Marvel Announces New Series Featuring the Entire Marvel Universe

Marvel Comics on Monday announced The Marvels, a new ongoing series from Kurt Busiek (Marvels, The [...]

Marvel Comics on Monday announced The Marvels, a new ongoing series from Kurt Busiek (Marvels, The Avengers) and Yildiray Cinar (Image Comics' Noble Causes). Described as "the biggest, wildest, most sprawling series ever to hit the Marvel Universe," the expansive series takes readers "across the Marvel Universe... and beyond," with appearances from Spider-Man, Captain America, Iron Man, Thor, the Fantastic Four's Human Torch and Reed Richards, Storm of the X-Men, the Punisher, and more, as well as introduce two new characters. In an interview with Marvel.com, Busiek teases the upcoming epic that can "go anywhere, do anything, [and] use anyone" from the Marvel Universe.

"I think I started with 'Anyone. Anywhere. Any time,'" Busiek said of his pitch for the series. "The whole idea of The Marvels is to be able to use the whole Marvel Universe — not just all the characters in it, but all the history of it. The sweeping scope of the whole thing. I think I described it to Tom Brevoort as something like a Tom Clancy thriller, in that there would be multiple threads of story going on, and those threads could come together and split apart again, or maybe never even meet — there could be characters involved in a story that do something important but never meet the other characters in the story, which will very much be the case in the opening storyline, at least."

While "big stuff" is usually featured in the pages of Avengers or Fantastic Four, Busiek added, "The Marvels is intended as a freewheeling book that can go anywhere, do anything, use anyone. It's a smorgasbord of Marvel heroes and history."

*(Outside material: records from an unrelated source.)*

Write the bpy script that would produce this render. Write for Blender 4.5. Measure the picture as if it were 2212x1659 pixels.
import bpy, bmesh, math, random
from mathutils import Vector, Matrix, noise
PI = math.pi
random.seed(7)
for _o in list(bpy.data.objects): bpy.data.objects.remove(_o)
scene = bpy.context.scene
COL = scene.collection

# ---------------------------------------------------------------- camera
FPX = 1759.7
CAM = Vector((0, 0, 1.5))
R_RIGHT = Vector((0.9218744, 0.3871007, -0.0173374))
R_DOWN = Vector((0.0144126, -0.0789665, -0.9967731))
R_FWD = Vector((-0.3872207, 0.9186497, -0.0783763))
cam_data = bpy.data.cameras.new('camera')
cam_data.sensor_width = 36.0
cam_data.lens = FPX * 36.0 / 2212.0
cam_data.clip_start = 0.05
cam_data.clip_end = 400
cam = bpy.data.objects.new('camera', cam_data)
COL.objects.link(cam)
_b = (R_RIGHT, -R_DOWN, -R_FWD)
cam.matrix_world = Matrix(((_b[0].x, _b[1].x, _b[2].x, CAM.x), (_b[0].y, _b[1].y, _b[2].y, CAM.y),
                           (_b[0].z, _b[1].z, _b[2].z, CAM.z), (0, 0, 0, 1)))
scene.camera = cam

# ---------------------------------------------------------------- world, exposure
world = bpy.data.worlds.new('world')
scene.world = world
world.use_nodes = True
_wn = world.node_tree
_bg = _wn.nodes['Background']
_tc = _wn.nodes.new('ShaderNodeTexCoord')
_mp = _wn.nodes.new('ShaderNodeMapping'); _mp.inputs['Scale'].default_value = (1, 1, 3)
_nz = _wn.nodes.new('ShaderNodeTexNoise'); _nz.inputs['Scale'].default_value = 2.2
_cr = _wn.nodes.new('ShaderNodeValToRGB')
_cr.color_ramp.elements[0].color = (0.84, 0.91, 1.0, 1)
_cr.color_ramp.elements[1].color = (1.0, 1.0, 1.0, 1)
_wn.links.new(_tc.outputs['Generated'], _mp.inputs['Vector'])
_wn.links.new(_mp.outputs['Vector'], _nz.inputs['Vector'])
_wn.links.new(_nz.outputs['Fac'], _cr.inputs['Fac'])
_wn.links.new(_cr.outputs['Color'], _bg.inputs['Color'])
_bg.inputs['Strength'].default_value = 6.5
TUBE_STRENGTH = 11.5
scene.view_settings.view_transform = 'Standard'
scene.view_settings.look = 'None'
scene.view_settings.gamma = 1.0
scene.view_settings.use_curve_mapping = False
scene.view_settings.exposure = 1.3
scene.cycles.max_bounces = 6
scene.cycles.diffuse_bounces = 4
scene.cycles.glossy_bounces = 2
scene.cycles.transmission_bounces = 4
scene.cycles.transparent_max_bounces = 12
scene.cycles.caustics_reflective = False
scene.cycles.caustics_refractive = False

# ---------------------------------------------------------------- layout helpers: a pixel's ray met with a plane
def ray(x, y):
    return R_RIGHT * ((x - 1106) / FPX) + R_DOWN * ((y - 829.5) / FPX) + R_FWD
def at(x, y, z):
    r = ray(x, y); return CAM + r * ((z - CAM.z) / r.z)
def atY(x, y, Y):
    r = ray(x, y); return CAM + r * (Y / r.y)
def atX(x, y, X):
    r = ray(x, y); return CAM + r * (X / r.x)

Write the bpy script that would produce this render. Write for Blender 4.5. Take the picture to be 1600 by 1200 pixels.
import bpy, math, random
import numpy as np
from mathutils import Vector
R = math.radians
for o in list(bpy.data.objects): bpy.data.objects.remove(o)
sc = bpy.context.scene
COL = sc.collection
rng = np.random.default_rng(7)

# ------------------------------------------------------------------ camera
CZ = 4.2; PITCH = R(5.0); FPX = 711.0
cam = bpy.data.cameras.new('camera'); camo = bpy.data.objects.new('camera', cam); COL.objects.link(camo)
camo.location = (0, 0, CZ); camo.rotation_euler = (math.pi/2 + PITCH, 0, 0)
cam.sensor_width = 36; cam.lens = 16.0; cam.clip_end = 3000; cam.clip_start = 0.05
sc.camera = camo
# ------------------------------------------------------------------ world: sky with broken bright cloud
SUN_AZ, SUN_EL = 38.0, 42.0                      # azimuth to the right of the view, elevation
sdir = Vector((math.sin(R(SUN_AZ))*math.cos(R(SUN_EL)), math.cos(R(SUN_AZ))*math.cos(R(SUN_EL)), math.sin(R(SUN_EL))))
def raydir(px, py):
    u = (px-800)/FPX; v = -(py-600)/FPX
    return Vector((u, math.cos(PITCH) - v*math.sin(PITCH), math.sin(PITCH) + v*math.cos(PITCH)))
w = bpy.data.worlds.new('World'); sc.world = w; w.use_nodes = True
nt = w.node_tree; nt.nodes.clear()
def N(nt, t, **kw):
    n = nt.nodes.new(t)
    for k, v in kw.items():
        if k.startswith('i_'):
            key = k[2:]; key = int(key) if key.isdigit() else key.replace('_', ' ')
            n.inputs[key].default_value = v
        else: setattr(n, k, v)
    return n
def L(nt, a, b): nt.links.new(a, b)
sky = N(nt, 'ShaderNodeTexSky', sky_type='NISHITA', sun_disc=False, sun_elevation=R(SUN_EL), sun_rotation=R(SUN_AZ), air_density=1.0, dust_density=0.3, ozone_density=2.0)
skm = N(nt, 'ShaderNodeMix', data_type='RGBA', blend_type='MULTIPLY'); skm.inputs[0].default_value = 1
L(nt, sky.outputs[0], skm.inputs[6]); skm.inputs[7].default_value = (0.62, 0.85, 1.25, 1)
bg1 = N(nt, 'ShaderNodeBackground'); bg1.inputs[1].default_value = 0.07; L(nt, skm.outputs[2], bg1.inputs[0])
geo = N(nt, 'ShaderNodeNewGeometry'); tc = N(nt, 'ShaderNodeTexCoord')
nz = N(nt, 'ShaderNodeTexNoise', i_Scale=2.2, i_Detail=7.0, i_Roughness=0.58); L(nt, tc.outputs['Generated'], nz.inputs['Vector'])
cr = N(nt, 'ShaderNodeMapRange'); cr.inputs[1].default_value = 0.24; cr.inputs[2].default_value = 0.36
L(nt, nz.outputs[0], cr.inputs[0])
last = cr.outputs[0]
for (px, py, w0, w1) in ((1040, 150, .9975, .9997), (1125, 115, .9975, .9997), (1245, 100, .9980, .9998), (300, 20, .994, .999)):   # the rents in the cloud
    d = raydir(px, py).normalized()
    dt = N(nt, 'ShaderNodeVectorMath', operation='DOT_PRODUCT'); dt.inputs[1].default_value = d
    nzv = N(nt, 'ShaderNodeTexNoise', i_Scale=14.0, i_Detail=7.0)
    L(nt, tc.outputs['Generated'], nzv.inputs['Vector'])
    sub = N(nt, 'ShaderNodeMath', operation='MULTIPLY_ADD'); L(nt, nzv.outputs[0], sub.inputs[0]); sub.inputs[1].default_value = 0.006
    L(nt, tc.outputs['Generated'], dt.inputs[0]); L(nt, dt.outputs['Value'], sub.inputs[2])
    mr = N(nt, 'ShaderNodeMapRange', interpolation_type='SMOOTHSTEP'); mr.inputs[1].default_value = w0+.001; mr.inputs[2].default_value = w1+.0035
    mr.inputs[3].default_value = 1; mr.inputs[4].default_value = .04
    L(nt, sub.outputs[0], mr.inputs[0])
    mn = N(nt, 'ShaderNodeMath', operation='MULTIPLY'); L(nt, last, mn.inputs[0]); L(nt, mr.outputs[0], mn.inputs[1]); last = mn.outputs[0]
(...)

"It's not a team. It's a concept, or a universe, depending on how you look at it. The Marvels features the marvels — all the many and varied characters of the Marvel Universe," he continued. "The heroes, the villains, the oddities — all of it. So where Marvels (1994) was about an ordinary guy's view of the marvels, The Marvels is about the marvels themselves. We're focusing on the super-characters here, and big, sweeping adventure."

Despite its all-star cast and sweeping storylines, Busiek wanted the book to avoid being "thriller-thriller-thriller all the time, one of those stories that starts to feel like a costume party with an army of heroes all doing the same." Instead, The Marvels will "explore the humanity of the characters along with that big adventure."

The Marvels Marvel Comics
(Photo: Marvel Comics)

"Essentially, take everything I learned from doing Marvels (and Astro City and other books), and bring it back to an adventure-oriented series with a lot of scope and a lot of humanity," Busiek explained. "There'll be popular characters of today, there'll be obscure characters from long ago — heck, there'll be story threads that take place in the past, or possibly the future. We're not limited to just the present. And there'll be new characters, too, from the street-level to the cosmic. There are three new marvels in the first issue, although a couple of them are only seen for a panel or so. But we'll get back to them."

"I'd say 'the sky's the limit,' except in the Marvel Universe, there's a lot going on beyond that sky," he added. "And it's all open to us."

The Marvels
(PTHE MARVELS #1 preview inks by Yildiray Cinar. Photo: Marvel Comics)

In the first 30-page issue, readers will be welcomed into a story filled with "super heroics, espionage, betrayal, secrets, lost artifacts, lost geniuses, new alliances, murder, disaster, the CIA, other dimensions, mysterious manipulators."

"The first issue starts out in Southeast Asia in 1947, shortly after World War II, when trouble was brewing there, and we also get to see Reed Richards before the FF's flight, Flash Thompson in the Army, classic 1970s Thor and Iron Man fighting monsters, and more," Busiek teased. "We see the near future, we see an unusual tour of Manhattan, we see the Punisher, we see the return of possibly the least-expected Peter David character ever… All that and more in 30 pages."

Marvel Comics releases The Marvels in May.